There were many influences on my literary and artistic sensibilities, but few with more impact than
Cricket, the magazine for children, which I first encountered in the form of
Cricket's Choice. Published in 1974, this
collection marked the magazine's one-year anniversary. It was filled with stories, poems, plays, riddles, and pictures . . . lots of pictures. It was a year before I thought to look for
Cricket at the library, but there it was on the magazine rack. The subscription card went home with me that day, and in April 1979, I received my very first issue.

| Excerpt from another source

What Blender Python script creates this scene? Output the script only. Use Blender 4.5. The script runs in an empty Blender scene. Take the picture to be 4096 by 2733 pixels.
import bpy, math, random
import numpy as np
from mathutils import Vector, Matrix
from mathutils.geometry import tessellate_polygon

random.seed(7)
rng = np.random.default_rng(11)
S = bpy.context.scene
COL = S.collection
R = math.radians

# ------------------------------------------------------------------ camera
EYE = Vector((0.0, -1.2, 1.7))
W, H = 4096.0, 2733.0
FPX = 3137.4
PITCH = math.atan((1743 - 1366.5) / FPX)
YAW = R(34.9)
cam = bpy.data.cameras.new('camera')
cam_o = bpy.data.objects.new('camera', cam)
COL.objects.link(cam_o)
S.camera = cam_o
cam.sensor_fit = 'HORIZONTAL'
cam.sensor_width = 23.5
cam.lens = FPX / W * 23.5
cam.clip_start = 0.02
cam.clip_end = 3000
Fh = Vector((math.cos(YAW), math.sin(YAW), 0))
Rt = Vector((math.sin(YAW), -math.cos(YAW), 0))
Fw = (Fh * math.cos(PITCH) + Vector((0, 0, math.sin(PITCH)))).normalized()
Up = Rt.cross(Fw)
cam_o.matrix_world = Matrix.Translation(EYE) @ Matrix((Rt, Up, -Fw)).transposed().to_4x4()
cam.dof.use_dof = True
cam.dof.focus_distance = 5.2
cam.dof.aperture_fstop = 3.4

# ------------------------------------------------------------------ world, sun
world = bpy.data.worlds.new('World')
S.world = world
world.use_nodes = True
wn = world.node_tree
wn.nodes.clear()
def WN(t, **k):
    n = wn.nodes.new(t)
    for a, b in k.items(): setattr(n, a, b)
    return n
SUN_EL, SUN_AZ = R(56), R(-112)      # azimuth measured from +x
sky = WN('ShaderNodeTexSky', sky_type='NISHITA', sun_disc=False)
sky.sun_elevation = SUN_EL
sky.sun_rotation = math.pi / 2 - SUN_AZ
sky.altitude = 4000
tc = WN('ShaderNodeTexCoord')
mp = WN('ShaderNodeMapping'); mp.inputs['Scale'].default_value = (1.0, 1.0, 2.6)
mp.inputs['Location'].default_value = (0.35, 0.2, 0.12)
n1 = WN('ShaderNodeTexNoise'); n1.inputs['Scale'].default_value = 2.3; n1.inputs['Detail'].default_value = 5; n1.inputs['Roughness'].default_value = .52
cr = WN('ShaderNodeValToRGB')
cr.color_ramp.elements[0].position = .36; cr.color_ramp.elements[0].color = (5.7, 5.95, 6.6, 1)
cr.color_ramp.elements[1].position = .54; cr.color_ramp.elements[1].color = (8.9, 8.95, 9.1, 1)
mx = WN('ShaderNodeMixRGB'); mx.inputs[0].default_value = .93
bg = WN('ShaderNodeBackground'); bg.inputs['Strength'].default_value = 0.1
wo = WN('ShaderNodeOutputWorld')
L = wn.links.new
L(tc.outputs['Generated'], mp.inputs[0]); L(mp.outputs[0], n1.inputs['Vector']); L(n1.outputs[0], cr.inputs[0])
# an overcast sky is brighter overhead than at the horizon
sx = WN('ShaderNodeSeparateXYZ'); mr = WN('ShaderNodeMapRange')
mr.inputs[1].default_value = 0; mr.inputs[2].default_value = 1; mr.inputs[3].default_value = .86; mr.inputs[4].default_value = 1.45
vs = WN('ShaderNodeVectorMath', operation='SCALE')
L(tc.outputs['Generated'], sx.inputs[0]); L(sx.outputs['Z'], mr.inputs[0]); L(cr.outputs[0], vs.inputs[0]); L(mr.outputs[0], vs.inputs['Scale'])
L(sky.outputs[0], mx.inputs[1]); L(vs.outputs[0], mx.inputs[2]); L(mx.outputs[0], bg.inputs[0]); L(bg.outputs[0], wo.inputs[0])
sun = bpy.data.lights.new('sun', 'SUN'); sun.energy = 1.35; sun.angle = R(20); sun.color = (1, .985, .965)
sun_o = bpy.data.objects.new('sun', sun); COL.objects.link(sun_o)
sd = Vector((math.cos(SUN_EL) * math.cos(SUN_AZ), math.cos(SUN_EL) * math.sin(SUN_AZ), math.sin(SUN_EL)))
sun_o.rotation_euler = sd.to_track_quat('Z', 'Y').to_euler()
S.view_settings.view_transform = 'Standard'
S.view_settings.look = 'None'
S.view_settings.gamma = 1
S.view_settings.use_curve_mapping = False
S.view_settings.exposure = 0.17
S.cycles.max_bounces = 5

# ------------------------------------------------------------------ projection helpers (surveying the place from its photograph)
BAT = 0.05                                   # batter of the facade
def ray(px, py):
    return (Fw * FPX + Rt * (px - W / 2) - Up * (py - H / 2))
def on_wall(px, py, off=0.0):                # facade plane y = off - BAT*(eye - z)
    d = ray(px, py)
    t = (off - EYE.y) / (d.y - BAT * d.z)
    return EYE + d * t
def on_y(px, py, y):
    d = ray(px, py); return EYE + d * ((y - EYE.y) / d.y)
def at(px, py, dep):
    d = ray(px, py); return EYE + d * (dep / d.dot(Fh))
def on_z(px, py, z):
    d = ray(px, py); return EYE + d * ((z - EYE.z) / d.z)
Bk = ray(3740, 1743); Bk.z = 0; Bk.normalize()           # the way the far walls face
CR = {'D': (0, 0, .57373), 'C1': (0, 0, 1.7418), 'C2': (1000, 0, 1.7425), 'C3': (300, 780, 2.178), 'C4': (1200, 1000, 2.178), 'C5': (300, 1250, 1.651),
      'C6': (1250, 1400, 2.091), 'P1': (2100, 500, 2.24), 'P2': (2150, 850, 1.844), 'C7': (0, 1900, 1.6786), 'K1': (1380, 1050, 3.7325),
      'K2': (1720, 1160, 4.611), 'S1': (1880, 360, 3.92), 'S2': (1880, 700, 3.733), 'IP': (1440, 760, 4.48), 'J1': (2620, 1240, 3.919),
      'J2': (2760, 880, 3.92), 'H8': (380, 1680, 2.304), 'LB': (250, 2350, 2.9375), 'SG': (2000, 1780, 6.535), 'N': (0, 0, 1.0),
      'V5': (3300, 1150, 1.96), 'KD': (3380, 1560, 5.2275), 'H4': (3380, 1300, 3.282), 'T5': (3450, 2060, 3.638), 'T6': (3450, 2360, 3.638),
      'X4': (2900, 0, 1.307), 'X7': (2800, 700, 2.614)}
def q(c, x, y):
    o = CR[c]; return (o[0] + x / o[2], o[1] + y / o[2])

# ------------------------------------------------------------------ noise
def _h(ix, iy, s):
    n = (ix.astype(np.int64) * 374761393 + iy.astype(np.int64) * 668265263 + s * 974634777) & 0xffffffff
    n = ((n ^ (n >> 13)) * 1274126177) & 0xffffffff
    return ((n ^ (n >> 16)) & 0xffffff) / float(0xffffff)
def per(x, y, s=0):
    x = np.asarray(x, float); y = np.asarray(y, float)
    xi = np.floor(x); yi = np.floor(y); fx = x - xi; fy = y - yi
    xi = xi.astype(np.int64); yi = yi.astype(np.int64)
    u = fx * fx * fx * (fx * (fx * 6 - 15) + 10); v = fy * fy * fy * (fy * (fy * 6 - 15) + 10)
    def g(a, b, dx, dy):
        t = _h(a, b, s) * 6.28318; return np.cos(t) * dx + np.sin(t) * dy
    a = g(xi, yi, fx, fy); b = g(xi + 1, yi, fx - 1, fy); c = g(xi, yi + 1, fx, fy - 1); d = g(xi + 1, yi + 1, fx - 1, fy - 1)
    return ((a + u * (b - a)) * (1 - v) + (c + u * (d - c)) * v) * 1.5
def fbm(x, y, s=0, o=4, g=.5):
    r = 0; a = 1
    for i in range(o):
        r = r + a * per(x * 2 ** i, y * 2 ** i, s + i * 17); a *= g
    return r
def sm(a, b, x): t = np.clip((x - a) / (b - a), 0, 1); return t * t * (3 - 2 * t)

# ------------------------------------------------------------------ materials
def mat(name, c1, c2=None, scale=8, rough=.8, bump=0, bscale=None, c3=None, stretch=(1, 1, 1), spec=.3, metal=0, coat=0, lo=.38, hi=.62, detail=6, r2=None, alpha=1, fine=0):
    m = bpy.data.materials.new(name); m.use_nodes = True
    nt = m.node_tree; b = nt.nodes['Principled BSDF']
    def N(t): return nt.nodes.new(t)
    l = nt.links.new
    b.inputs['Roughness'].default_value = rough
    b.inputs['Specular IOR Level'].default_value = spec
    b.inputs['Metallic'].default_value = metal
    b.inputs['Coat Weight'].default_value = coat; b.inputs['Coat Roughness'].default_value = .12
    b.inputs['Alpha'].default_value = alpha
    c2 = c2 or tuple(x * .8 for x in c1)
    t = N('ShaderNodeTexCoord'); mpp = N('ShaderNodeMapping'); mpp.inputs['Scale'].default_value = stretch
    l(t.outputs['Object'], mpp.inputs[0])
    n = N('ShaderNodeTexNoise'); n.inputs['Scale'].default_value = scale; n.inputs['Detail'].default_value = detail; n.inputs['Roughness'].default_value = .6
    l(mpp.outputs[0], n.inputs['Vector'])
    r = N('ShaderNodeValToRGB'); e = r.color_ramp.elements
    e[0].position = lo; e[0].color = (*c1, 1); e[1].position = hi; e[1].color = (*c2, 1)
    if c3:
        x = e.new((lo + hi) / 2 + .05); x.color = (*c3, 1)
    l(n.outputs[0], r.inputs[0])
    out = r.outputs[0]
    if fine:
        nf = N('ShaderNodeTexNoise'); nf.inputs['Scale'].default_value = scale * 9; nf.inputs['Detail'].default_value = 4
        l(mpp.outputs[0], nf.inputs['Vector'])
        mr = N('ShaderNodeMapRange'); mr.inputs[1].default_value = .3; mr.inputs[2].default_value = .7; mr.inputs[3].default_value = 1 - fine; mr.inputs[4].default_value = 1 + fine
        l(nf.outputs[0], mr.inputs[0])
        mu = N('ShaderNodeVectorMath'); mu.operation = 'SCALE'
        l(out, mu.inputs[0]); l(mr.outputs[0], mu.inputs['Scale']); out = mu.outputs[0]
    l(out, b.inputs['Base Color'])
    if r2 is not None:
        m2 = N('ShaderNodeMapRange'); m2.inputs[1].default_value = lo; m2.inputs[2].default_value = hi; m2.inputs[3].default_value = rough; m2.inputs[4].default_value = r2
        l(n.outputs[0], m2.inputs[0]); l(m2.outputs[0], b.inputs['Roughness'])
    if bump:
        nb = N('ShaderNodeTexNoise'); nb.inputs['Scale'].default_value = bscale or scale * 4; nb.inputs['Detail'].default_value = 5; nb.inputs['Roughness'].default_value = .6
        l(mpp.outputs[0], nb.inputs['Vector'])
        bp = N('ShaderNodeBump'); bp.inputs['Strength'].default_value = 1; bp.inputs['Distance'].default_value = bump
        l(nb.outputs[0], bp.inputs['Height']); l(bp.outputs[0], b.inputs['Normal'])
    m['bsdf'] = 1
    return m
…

Cricket Magazine was begun in September of 1973. For the full story, I highly recommend the 30th anniversary book
Celebrate Cricket.
It was in the pages of
Cricket that I discovered the buggies of Cricket Country along with many of my favorite authors and illustrators. The magazine went through changes in size, color, and format. Eventually the subtitle "the magazine for children" was dropped, because as Clifton Fadiman so wisely reminded us, it was just as coveted by "those grown-ups who are still children at heart." It is still going strong nearly forty years later. Over the years the original has been joined by a whole family of
magazines, covering a range of interests and age groups, including those from Cobblestone Publishing.
So thank-you to Marianne, Cliff, Lloyd, Trina, and the many others who shaped the destiny of
Cricket. Thank-you for an enduring legacy of "the rarest kind of best."